The letter contains sufficient argument to prevent a man from joining the Roman Church but I was so obsessed with the idea of the truth of the Roman position that no argument was of any use. The letter warns as to the position of the Roman doctrine concerning the churches outside its communion: Nulla salus extra ecclesiam, and asks if I am ready for this. Ready? I had already done that! I had gone so far already in my enthusiasm for the Roman Church that I had written to my friends who had helped me


hitherto in my Christian life in a strain that implied that they were outside the pales of salvation and in danger of eternal damnation, and this of all friends to my dear godfather, Mr. J. H. Hickinbotham, and what he wrote to me now makes me blush with shame for my audacity, and I read in his acknowledgement of my impudent letter the heart of a true Christian, yearning for the spiritual welfare of his son whom he had begotten in Christ. He writes:

MY DEAREST GODSON:- When I got your letter yesterday I could not help saying 'Laus Deo.' You have never disappointed me and I always praise God for your steadfast love and faith in Jesus Christ. I know that you want to give Him your life, time, abilities and have been seeking to serve Him in the way most to His glory - all of Thee and none of self.

"It was such happiness to hear of your love. You know that you wrote me a letter just before your Baptism. I still read that letter and look on it as one of my most valuable possessions. You speak of some of your friends and relations in God as being according to the Catholic belief outside the Church and salvation and these were the people 'who taught me the truth of Christianity.' Surely there must be a mistake somewhere? Keep on praying, God who loves us will show us the way in which to walk."

All the entreaties of my good godfather and sound arguments of my friends were of no avail. I had formed an exaggerated idea of the dedication of my intellect to God and Christ, as already stated, and I refused to listen to what others had to say on the decision that I had made to join the Roman Church.


I had come to the conclusion that I must submit myself to the living oracle of God om earth, the Holy Catholic Church, without any quibbling or reservation.
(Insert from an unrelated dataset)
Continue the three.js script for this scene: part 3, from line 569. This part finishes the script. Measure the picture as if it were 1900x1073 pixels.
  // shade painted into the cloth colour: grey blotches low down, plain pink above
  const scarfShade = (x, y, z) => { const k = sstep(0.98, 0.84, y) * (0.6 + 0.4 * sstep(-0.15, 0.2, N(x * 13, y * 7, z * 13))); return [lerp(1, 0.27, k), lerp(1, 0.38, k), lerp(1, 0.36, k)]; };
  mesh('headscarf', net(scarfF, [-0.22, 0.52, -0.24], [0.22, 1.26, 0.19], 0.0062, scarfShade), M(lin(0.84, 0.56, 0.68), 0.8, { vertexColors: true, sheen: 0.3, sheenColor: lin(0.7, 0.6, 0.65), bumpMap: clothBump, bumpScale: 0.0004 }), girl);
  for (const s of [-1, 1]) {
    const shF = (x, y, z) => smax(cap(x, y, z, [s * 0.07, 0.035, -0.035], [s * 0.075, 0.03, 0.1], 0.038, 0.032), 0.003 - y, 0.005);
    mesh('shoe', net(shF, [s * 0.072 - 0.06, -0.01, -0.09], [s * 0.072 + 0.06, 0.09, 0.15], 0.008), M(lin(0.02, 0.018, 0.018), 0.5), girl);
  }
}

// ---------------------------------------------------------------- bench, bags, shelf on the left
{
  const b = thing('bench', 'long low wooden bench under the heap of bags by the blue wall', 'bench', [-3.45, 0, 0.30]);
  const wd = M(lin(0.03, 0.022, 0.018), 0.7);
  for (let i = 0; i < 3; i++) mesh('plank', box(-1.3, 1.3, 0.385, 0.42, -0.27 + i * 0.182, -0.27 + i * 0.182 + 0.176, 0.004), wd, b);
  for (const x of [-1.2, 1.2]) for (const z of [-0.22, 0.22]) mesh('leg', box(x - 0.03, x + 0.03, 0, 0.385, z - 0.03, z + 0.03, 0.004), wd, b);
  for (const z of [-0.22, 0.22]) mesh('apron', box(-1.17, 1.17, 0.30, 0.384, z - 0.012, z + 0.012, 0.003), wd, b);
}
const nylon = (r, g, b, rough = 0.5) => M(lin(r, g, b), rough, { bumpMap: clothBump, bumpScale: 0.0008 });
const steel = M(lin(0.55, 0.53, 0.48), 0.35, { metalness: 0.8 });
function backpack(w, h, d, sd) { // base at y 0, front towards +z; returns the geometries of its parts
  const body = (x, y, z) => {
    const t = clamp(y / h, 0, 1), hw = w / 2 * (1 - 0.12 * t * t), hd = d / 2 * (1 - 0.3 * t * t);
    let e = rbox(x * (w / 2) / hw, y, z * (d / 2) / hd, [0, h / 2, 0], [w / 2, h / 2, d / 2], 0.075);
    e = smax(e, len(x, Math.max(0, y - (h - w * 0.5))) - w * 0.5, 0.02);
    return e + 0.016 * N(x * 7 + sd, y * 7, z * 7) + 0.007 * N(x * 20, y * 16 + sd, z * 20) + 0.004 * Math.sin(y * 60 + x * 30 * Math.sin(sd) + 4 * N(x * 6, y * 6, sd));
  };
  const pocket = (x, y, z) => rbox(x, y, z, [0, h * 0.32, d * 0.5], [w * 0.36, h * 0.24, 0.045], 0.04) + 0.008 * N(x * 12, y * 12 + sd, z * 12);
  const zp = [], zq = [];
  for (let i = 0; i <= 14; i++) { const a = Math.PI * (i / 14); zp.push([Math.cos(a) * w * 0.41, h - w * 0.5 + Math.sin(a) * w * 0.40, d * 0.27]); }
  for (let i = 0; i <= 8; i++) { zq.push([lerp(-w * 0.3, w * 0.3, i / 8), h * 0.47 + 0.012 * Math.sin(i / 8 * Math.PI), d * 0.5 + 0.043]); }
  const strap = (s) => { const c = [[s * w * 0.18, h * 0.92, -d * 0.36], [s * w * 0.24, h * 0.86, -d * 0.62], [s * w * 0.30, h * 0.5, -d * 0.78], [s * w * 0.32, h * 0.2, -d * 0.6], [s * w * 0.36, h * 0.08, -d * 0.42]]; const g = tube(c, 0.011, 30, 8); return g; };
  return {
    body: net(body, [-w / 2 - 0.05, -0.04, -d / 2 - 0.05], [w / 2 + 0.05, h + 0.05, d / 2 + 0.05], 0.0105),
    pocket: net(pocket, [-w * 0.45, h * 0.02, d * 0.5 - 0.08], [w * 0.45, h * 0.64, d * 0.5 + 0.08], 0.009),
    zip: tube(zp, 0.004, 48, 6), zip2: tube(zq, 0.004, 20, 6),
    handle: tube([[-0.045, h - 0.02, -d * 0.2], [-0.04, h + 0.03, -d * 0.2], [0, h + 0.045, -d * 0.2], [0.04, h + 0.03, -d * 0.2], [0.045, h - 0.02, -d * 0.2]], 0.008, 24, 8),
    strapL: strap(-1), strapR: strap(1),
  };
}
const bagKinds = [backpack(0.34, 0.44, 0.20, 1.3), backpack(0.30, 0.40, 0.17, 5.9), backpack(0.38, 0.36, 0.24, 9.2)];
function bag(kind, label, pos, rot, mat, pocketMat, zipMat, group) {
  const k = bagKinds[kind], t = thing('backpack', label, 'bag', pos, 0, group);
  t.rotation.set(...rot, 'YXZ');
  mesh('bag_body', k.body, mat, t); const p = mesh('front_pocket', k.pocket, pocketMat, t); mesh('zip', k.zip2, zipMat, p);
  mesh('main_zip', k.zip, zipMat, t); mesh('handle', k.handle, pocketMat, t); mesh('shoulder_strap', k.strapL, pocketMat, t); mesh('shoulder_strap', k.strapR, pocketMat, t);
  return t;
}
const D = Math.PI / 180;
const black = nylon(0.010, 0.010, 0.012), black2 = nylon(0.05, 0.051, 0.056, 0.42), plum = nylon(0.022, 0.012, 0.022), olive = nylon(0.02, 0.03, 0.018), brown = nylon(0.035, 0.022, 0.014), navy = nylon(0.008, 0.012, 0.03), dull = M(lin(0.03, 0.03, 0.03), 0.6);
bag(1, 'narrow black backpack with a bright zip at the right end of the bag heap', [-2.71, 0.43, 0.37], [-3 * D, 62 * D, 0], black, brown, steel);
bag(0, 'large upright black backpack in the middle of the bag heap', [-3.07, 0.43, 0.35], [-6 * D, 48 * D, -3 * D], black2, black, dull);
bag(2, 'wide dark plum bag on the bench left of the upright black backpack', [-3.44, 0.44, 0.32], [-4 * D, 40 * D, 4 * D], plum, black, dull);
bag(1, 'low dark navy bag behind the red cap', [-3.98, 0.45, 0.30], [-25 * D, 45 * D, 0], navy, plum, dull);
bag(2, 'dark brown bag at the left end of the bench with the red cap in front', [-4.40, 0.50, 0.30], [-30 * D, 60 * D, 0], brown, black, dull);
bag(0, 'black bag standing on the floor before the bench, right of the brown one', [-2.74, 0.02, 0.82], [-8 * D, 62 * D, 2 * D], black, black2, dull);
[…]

Therefore on the day following the great procession of Corpus Christi in 1921 I was received in the Roman Church by receiving what is called conditional baptism followed by my first communion, and subsequently by receiving the sacrament of Confirmation by the laying on of the hands of the Archbishop Angelo Poli of Agra, taking the name of Aloysius. After serving for sometime as a teacher in St. Peter's College, Agra, an institute run chiefly for Roman Catholic boys of the European and Anglo-Indian community, and after helping the fathers in missionary work, I was accepted by the Archbishop of Agra as a candidate for priesthood. Arrangements were made with Fr. Norman, who was then stationed in Muttra, for me to go through preliminary teachings and to acquire sufficient Latin to be able to go through a training for the priesthood in a Seminary in Kandy or Rome. In Muttra I practised austerities voluntarily, for none were imposed upon me. I swept the Church, dusted the statues, took diligent care that the sanctuary lamp never went out, assisted the priest at Mass every morning and tried to learn my Latin.